One thing leads to another. In this case, hopefully for the better. With complaints pouring in regarding the poor execution of development projects in various blocks in the state, Meghalaya director of community and rural development (C&RD) department, W.L. Lyngdoh, decided to test their veracity by conducting surprise checks.
However, it was Lyngdoh who was in for a greater surprise! During one such check on the Kharkutta block office in East Garo Hills, he found almost all the 20 officers and staff missing from their place of work. Not only that, there also seemed to be no clues — leave applications or tour programmes — pointing to the cause of absence. Lyngdoh further observed that the cashier of the block office had not signed his attendance for two months. The BDO offices, which monitor the performance of work by gram sevaks and sevikas, are supposed to notify the director, C&RD, on the progress on a weekly basis. Be that as it may, miffed by such tardiness, Lyngdoh has now initiated a tech-savvy move to check officials playing truant. Attendance and work progress would now be monitored via the Internet in the community information centres.

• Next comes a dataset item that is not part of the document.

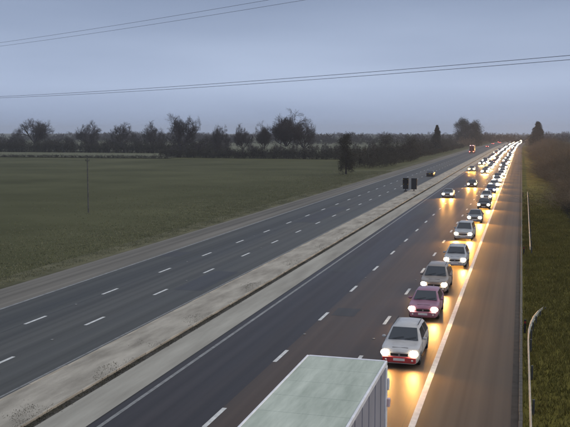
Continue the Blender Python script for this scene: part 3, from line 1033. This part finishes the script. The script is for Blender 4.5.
    if lod < 2:
        MB().box(-.26, .26, o + .012, o + .028, .62, .73).build('number_plate', M['plate_yellow'], e)
        for s in (-1, 1):
            MB().ellipsoid((s * (hw + .06), cowl + dy * .62 - o, belt + .07), .11, .06, .075, 8, 5).build('mirror', bodymat, e, 50)
        for s in (-1, 1):
            MB().box(s * (hw + .004) - .006, s * (hw + .004) + .006, (roof_f + roof_r) / 2 - o - .25, (roof_f + roof_r) / 2 - o - .1, belt - .12, belt - .09).build('door_handle', M['black_plastic'], e)
    # lamps
    for s in (-1, 1):
        rr = (.21, .13, .145) if lod < 2 else (.36, .15, .26)  # distant lamps drawn oversize, headlight glare put into their shape
        MB().ellipsoid((s * hw * .72, f0 + .05, .665), *rr, 10 if lod < 2 else 6, 6 if lod < 2 else 4).build('headlight', M[lampmat], e, 60)
        MB().box(s * hw * .80 - .10, s * hw * .80 + .10, o - .05, o + .016, .70, .86, .015).build('tail_light', M[tailmat], e)
        if lod == 0: MB().ellipsoid((s * hw * .66, f0 - .05, .37), .06, .025, .05, 8, 5).build('fog_light', M['plate'], e, 60)
    for s in (-1, 1):
        for yy_ in (fw, rw):
            if lod < 2: wheel(e, s * (hw - .125), yy_ - o, wr)
            elif lod == 2:
                MB().tube((s * (hw - .22), yy_ - o, wr), (s * (hw - .02), yy_ - o, wr), wr, wr, 10).build('wheel', M['tyre'], e)
            else:
                pass
    return e

TYPES = {
 'hatchback': dict(Lg=4.1, W=1.74, Hh=1.47, cowl=1.1, roof_f=1.85, roof_r=3.3, tail=3.95, belt=.93),
 'estate': dict(Lg=4.6, W=1.80, Hh=1.50, cowl=1.25, roof_f=2.0, roof_r=4.0, tail=4.42, belt=.94),
 'saloon': dict(Lg=4.6, W=1.80, Hh=1.43, cowl=1.3, roof_f=2.1, roof_r=3.2, tail=3.95, belt=.92),
 'people_carrier': dict(Lg=4.5, W=1.84, Hh=1.68, cowl=.95, roof_f=1.75, roof_r=3.95, tail=4.38, belt=1.02, hood=.95),
 'van': dict(Lg=4.9, W=1.92, Hh=1.95, cowl=.85, roof_f=1.6, roof_r=4.70, tail=4.86, belt=1.1, hood=1.02),
}
BEAMS = []
def car(kind, paintname, x, y, label, lod, rz=0, group='queueing cars with headlights on', **kw):
    e = make_car(kind + '_car' if kind != 'van' else 'panel_van', M[paintname], lod=lod, **{**TYPES[kind], **kw})
    e.location = (x + cx(y), y, .015); e.rotation_euler = (0, 0, rz)
    props(e, label, 'van' if kind == 'van' else 'car', group)
    if y < 300 and x > -16:
        T = TYPES[kind]
        for s in (-1, 1):
            d = bpy.data.lights.get('beam')
            if d is None:
                d = bpy.data.lights.new('beam', 'SPOT'); d.energy = 470; d.color = (1, .44, .07); d.spot_size = R(125); d.spot_blend = .8; d.shadow_soft_size = .06
            if y > 80:
                d = bpy.data.lights.get('mid_beam') or bpy.data.lights['beam'].copy(); d.name = 'mid_beam'; d.energy = 1700
            o = bpy.data.objects.new('headlight_beam', d); COL.objects.link(o); o.parent = e
            o.location = (s * T['W'] / 2 * .72, -T['Lg'] / 2 - .14, .66)
            o.rotation_euler = (R(-76), 0, R(13))
    return e
CO = 2.15
X1, X2, X3 = -5.1, -9.2, -12.3
near = [
 ('estate', 'paint_white_car', X1, 37.1 + 2.3, 'white estate car with red lower bumper, first car behind the lorry', 0, dict(extras=('bumper_red',), rz=0)),
 ('hatchback', 'paint_maroon_flare', -5.15, 46.9 + CO, 'maroon car with mauve lamp flare in its colour, directly behind the white car with the red bumper', 0, {}),
 ('people_carrier', 'paint_beige', -5.35, 55.2 + CO, 'beige people carrier with pale roof behind the flare-tinted mauve car', 0, {}),
 ('estate', 'paint_silver', -4.85, 66.6 + CO, 'silver estate car with dark windscreen behind the beige people carrier', 0, {}),
 ('people_carrier', 'paint_silver', -5.3, 84 + CO, 'silver grey people carrier, fifth vehicle of the slow lane queue', 1, dict(rz=-.03)),
 ('hatchback', 'paint_grey', -5.15, 100.5 + CO, 'grey hatchback, sixth vehicle of the slow lane queue', 1, {}),
 ('saloon', 'paint_black', -4.9, 119.2 + CO, 'black saloon, seventh vehicle of the slow lane queue', 1, {}),
 ('hatchback', 'paint_silver', -5.2, 135 + CO, 'silver hatchback, eighth vehicle of the slow lane queue', 1, {}),
 ('estate', 'paint_blue', -5.1, 151.2 + CO, 'dark blue estate car, ninth vehicle of the slow lane queue', 1, {}),
 ('saloon', 'paint_grey', -5.0, 167 + CO, 'grey saloon, tenth vehicle of the slow lane queue', 2, {}),
 ('hatchback', 'paint_white_car', -4.9, 183 + CO, 'white hatchback, eleventh vehicle of the slow lane queue', 2, {}),
 ('hatchback', 'paint_black', X2, 167 + CO, 'black hatchback alone at the front of the middle lane', 1, {}),
 ('saloon', 'paint_grey', -11.5, 138.6 + CO, 'grey saloon alone at the front of the fast lane', 1, {}),
 ('hatchback', 'paint_grey', -13.2, 237 + CO, 'grey car with dim amber lamps, second vehicle of the fast lane', 2, dict(lampmat='headlamp_amber')),
]
for kd, pn, x, y, lab, lod, kw in near:
    kw = dict(kw); rz = kw.pop('rz', 0)
    car(kd, pn, x, y, lab, lod, rz, **kw)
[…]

What do they say about necessity being the mother of invention and progress?
Down the ages, elephants have become part of Tripura’s history and folklore, often scripting tragedies.
In 1618, Mughal badshah Jehangir invaded Tripura because the then king Yashodhar Manikya had failed to give the annual tribute in the form of elephants to the provincial Mughal ruler of Bengal. Years later, in 1993, the romantic escapade of a pair of elephants, endearingly called Saheb and Bibi, again managed to rock the state’s political establishment. The elephant duo’s owners Arab Ali and Chirag Ali often rented them out to timber businessmen and forest traders for pulling timber logs. On May 19 that year, when the pair was taken on a jaunt to a forest near Mizo-dominated Saboal village in the Jampui hills, Saheb and Bibi decided to take off for mating in the forest’s cool surroundings. When one of their mahouts tried to bring them back to work, the elephants trampled him to death. Possessed by a murderous instinct, the pair then ransacked a nearby village, killing four more people.

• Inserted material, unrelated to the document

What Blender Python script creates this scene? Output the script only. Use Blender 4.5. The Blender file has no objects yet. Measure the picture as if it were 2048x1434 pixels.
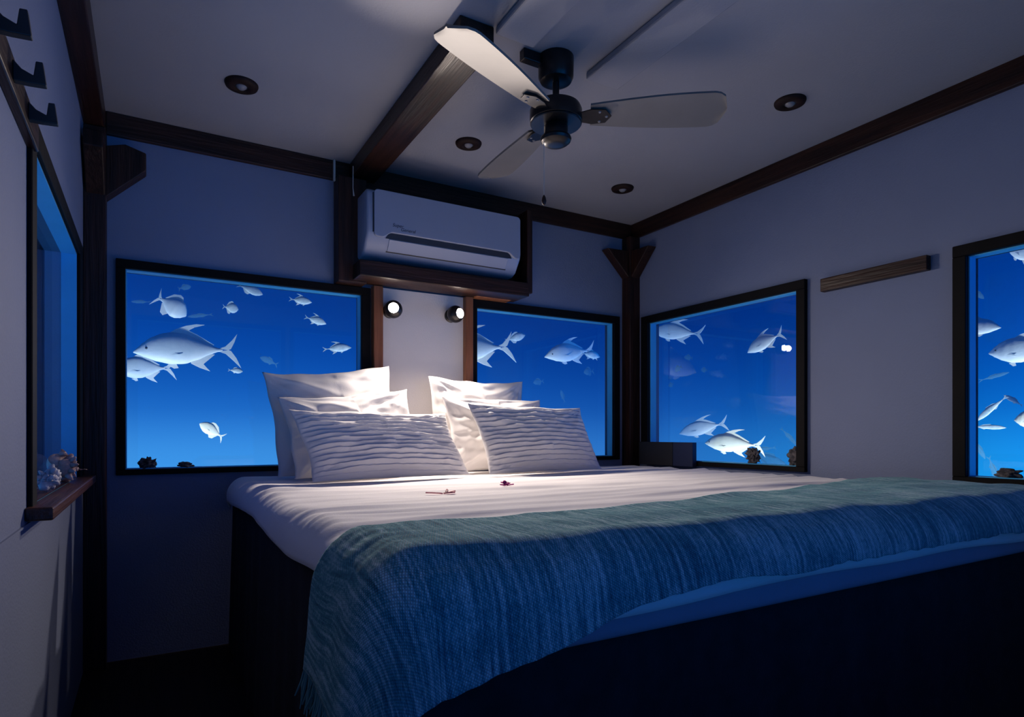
import bpy, bmesh, math, random
from mathutils import Vector, Matrix, noise, Euler

random.seed(7)
SC = bpy.context.scene
COL = SC.collection
R = math.radians

# ------------------------------------------------------------------ camera
FPX, HORIZON, YAW, CAMZ = 1247.0, 867.0, R(30.1), 0.90
cam = bpy.data.cameras.new('camera')
cam.sensor_width = 36.0
cam.lens = FPX / 2048 * 36.0
cam.shift_y = (HORIZON - 717.0) / 2048
cam.clip_start = 0.02
camo = bpy.data.objects.new('camera', cam)
camo.location = (0, 0, CAMZ)
camo.rotation_euler = (R(90), 0, -YAW)
COL.objects.link(camo)
SC.camera = camo

# ------------------------------------------------------------------ lit sea water all around the room (world)
def build_world():
    w = bpy.data.worlds.new('sea_water')
    SC.world = w
    w.use_nodes = True
    nt = w.node_tree
    nt.nodes.clear()
    N, L = nt.nodes.new, nt.links.new
    tc = N('ShaderNodeTexCoord')
    sep = N('ShaderNodeSeparateXYZ')
    L(tc.outputs['Generated'], sep.inputs[0])
    ramp = N('ShaderNodeValToRGB')
    mr = N('ShaderNodeMapRange')
    mr.inputs['From Min'].default_value = -0.5
    mr.inputs['From Max'].default_value = 0.5
    L(sep.outputs['Z'], mr.inputs['Value'])
    L(mr.outputs[0], ramp.inputs[0])
    cr = ramp.color_ramp
    cr.interpolation = 'B_SPLINE'
    stops = [(0.0, (0.05, 0.27, 0.85)), (0.40, (0.062, 0.31, 0.80)), (0.475, (0.050, 0.27, 0.76)),
             (0.535, (0.009, 0.120, 0.53)), (0.62, (0.002, 0.056, 0.36)), (0.72, (0.001, 0.032, 0.25)), (1.0, (0.0005, 0.02, 0.16))]
    while len(cr.elements) > 1:
        cr.elements.remove(cr.elements[-1])
    for i, (p, c) in enumerate(stops):
        e = cr.elements[0] if i == 0 else cr.elements.new(p)
        e.position = p
        e.color = (*c, 1)
    # broad drift round the hull: darkest off the far corner, brightened out of view behind the viewer to light the bed front
    dot = N('ShaderNodeVectorMath'); dot.operation = 'DOT_PRODUCT'
    dot.inputs[1].default_value = (0.75, -0.66, 0.0)
    L(tc.outputs['Generated'], dot.inputs[0])
    mr2 = N('ShaderNodeMapRange')
    mr2.inputs['From Min'].default_value = -1.0
    mr2.inputs['From Max'].default_value = 1.0
    L(dot.outputs['Value'], mr2.inputs['Value'])
    r2 = N('ShaderNodeValToRGB'); c2 = r2.color_ramp; c2.interpolation = 'B_SPLINE'
    K = 6.0
    for i, (p, c) in enumerate([(0.0, (1, 1.2, 1.1)), (0.25, (1, 1.12, 1.05)), (0.42, (0.7, 0.80, 0.86)), (0.56, (0.4, 0.62, 0.76)),
                                (0.70, (0.12, 1.0, 0.88)), (0.84, (0.3, 1.65, 1.8)), (1.0, (0.4, 2.1, 2.9))]):
        e = c2.elements[0] if i == 0 else (c2.elements[1] if i == 1 else c2.elements.new(p))
        e.position = p; e.color = (c[0] / K, c[1] / K, c[2] / K, 1)
    L(mr2.outputs[0], r2.inputs[0])
    mix = N('ShaderNodeMix'); mix.data_type = 'RGBA'; mix.blend_type = 'MULTIPLY'
    mix.inputs[0].default_value = 1.0
    L(ramp.outputs[0], mix.inputs[6]); L(r2.outputs[0], mix.inputs[7])
    bg = N('ShaderNodeBackground')
    bg.inputs['Strength'].default_value = K
    L(mix.outputs[2], bg.inputs['Color'])
    out = N('ShaderNodeOutputWorld')
    L(bg.outputs[0], out.inputs['Surface'])
build_world()

def spot(name, loc, target, power, angle, color, radius=0.06):
    d = bpy.data.lights.new(name, 'SPOT')
    d.energy = power; d.spot_size = R(angle); d.spot_blend = 0.6
    d.color = color; d.shadow_soft_size = radius
    o = bpy.data.objects.new(name, d)
    o.location = loc
    o.rotation_euler = (Vector(target) - Vector(loc)).to_track_quat('-Z', 'Y').to_euler()
    COL.objects.link(o)
    return o
# floodlights on the outside of the hull under the windows, shining out into the sea
FLOOD = (0.80, 0.92, 1.0)
spot('underwater_floodlight', (-0.1, 3.05, 0.25), (0.2, 3.9, 1.05), 70, 120, FLOOD)
spot('underwater_floodlight', (1.75, 3.05, 0.25), (1.9, 3.9, 1.05), 70, 120, FLOOD)
spot('underwater_floodlight', (2.68, 2.3, 0.25), (3.5, 2.3, 1.0), 48, 120, FLOOD)
spot('underwater_floodlight', (2.68, 0.7, 0.25), (3.5, 0.8, 1.0), 80, 120, FLOOD)

LAMP_STRENGTH = 80.0
LAMP_SPOT = 58.0
LAMP_BEAM = 75.0
LAMP_COLOR = (1.0, 0.86, 0.76, 1)

vs = SC.view_settings
vs.view_transform = 'Standard'
vs.look = 'None'
vs.exposure = 0.0
vs.gamma = 1.0
vs.use_curve_mapping = False
SC.cycles.use_denoising = True
SC.cycles.max_bounces = 8
SC.cycles.diffuse_bounces = 5
SC.cycles.transparent_max_bounces = 12
SC.cycles.sample_clamp_indirect = 4.0

# ------------------------------------------------------------------ helpers
def ray(px, py):
    u = (px - 1024.0) / FPX; v = (HORIZON - py) / FPX
    s, c = math.sin(YAW), math.cos(YAW)
    return Vector((s + u * c, c - u * s, v))
def at_y(px, py, Y):
    r = ray(px, py); t = Y / r.y
    return Vector((r.x * t, Y, CAMZ + r.z * t))
def at_x(px, py, X):
    r = ray(px, py); t = X / r.x
    return Vector((X, r.y * t, CAMZ + r.z * t))
def at_z(px, py, Z):
    r = ray(px, py); t = (Z - CAMZ) / r.z
    return Vector((r.x * t, r.y * t, Z))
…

Unable to control the wild predatory elephants, the then SDO of Kanchanpur requested the wildlife section of the forest department for permission to liquidate the pair. On May 22, Saheb and Bibi finally fell to bullets. The next round of trouble for the government began as the owners of the two elephants filed a court case in Dharmanagar demanding compensation of Rs 4 lakh. The government lost the case. Now, with an appeal from the government pending in the Supreme Court, the subdivisional administration in Kanchanpur is desperately searching for the order issued by the forest department to kill Saheb and Bibi. But it would seem that the ghosts of Saheb and Bibi have returned to haunt the administration with the copy of the order missing not only from the SDO office but also from the forest department’s Agartala headquarters!